Festivallerimize -genel olarak- herhangi bir diyeceğimiz yok ama zaman zaman festivallik festivallerimiz olmuyor değil, hem bunlar yukarıda saydıklarımla sınırlı değil. Bu ikincil festivaller, asıl festivallerin sonuçları gölgesinde zaman içinde unutulup gidecektir. Aşağıda yazacağım son festivalde yaşananlar, bana yukarıda yazdıklarımı hatırlattı, ilgi duyabilecek olanlarla paylaşmak istedim, hepsi o kadar…

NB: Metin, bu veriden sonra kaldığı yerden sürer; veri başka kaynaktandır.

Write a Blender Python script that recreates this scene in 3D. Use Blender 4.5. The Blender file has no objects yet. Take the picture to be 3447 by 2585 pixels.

Son (taze) festivalimiz (ama ilk değil, daha önce de oldu bunlar) bir festivali yapıp, sonuçlarını ilân ettikten sonra ödül töreni düzenlenmesidir ki, festivalin festival özelliğine (bence) gölge düşürür. Geçenlerde sonuçları açıklandıktan (Köprüdekiler / Aslı Özge) sonra ödül töreni yapılan festivalinin ödül törenine -sonuçta ödül alamayan- yarışma filmlerinin çalışanlarından kaç tanesi -gönül rahatlığı ile ve heyecanlı olarak- gidebilir? Festival komitesi buna -ikna edici bir- cevap verebiliyorsa, biz -bir takım ilişkilerin dışında kalanlar- boş yere yazıp çiziyoruz demektir. Başka bir deyişle, havanda su dövüyoruz.